Талейран передал записку на совещании «Большой четверки» утром 5 октября в летней резиденции Меттерниха. «Получился еще один запоминающийся буйный скандал», — записал в дневнике Генц. Бумагу Талейрана пустили по кругу для ознакомления. Меттерних и Нессельроде «лишь взглянули на нее с видом людей, которым и так все ясно». Меттерних повернулся к Талейрану и попросил забрать письмо. Князь отказался. Меттерних попросил еще раз и более требовательным тоном. Талейран не уступал и, выдержав паузу, сказал твердо и уверенно:

— Я не намерен более участвовать в ваших совещаниях. Я остаюсь здесь только как делегат конгресса и буду ждать его открытия.

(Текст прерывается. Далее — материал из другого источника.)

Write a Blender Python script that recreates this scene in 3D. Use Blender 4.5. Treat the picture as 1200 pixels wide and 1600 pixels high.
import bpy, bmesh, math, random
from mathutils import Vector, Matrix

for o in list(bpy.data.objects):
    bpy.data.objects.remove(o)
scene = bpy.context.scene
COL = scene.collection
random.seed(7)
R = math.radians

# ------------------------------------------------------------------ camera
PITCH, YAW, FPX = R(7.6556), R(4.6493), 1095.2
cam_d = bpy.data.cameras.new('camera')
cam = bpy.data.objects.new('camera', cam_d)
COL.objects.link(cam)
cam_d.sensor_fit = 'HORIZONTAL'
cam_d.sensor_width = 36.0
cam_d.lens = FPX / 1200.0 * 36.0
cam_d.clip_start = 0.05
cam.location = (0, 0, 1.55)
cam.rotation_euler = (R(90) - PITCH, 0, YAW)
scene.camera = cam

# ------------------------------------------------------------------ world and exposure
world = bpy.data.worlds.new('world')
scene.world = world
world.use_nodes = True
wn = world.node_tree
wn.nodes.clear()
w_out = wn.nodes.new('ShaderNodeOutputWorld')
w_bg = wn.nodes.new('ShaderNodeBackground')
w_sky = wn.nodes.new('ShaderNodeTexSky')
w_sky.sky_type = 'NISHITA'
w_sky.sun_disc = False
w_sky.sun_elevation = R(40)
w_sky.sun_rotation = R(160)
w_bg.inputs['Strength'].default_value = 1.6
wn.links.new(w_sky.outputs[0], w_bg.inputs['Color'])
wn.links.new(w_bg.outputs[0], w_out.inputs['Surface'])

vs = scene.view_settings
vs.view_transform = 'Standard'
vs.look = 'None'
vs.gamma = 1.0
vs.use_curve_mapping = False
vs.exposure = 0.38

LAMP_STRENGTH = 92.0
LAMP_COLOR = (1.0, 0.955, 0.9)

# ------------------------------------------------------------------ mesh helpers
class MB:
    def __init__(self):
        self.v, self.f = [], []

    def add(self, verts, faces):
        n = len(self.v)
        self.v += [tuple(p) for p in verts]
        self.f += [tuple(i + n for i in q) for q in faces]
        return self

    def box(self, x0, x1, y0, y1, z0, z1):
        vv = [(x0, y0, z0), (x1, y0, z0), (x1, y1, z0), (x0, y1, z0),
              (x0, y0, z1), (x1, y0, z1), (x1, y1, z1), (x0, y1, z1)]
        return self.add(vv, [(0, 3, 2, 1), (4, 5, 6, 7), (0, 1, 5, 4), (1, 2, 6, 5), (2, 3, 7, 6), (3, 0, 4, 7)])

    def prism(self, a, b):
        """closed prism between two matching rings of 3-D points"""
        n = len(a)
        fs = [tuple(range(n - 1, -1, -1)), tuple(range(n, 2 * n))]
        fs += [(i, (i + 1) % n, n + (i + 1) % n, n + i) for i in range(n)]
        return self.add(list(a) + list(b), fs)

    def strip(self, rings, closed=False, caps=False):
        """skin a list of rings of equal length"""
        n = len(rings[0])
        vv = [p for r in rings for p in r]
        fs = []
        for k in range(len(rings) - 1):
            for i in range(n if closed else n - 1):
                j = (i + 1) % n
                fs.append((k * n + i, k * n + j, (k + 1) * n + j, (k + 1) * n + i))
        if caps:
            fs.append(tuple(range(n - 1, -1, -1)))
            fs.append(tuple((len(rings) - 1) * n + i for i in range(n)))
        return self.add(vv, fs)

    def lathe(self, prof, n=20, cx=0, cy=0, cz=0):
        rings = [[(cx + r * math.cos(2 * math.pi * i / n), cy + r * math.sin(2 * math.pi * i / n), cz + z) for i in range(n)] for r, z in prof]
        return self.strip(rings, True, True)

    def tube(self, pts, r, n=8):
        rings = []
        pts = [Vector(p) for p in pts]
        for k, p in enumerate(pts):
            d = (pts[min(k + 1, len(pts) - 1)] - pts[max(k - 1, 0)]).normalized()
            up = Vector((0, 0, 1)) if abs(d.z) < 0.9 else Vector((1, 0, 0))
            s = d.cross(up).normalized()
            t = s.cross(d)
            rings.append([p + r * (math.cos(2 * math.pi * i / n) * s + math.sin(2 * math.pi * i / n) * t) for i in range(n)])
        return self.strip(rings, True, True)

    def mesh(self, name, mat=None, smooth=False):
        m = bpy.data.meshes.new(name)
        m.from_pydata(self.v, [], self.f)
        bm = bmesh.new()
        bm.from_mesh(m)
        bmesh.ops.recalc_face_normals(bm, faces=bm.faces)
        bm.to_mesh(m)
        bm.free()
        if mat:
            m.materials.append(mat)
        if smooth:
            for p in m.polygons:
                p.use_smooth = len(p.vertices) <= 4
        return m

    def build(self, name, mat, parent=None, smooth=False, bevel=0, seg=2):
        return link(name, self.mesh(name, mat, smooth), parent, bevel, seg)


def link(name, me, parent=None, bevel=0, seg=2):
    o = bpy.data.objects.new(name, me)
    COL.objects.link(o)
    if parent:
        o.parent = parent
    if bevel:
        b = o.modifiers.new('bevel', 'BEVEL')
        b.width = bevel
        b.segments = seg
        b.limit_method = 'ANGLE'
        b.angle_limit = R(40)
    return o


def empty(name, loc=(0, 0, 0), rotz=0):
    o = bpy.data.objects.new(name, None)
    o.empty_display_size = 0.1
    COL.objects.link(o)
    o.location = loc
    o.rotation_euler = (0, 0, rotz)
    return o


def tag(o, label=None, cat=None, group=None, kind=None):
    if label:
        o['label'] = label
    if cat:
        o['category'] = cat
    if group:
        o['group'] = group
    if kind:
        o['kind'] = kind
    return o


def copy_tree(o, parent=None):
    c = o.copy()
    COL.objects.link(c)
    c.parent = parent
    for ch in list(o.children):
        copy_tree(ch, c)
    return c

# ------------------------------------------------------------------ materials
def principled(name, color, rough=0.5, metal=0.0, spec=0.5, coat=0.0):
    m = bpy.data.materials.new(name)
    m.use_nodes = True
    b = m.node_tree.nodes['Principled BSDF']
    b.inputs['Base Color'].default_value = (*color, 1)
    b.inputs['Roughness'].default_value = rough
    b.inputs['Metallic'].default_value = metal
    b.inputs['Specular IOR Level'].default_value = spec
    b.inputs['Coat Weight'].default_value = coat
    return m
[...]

Талейран уже наделал много шума в салонах и привлек к себе такое внимание, которое нельзя было игнорировать. Французский министр явно повел себя не так, как ожидала «Большая четверка», приглашая его на свои совещания.

Разгневавшись, Меттерних пригрозил отменить мирную конференцию — напрасные потуги, сделать это уже было невозможно. Граф Нессельроде посетовал, что решения конгресса надо бы принять как можно скорее, поскольку царь в конце месяца должен уехать из Вены. Талейран лишь хмыкнул: «Очень жаль. Он не увидит, чем все это закончится».

— Как можно созывать конгресс, если нам нечего ему предложить? — спросил Меттерних.

— Хорошо, — сказал примирительно Талейран, ощутив прилив любезности. — Раз уж ничего не готово к открытию конгресса и вы даже не прочь отменить мирную конференцию, давайте перенесем ее на две-три недели.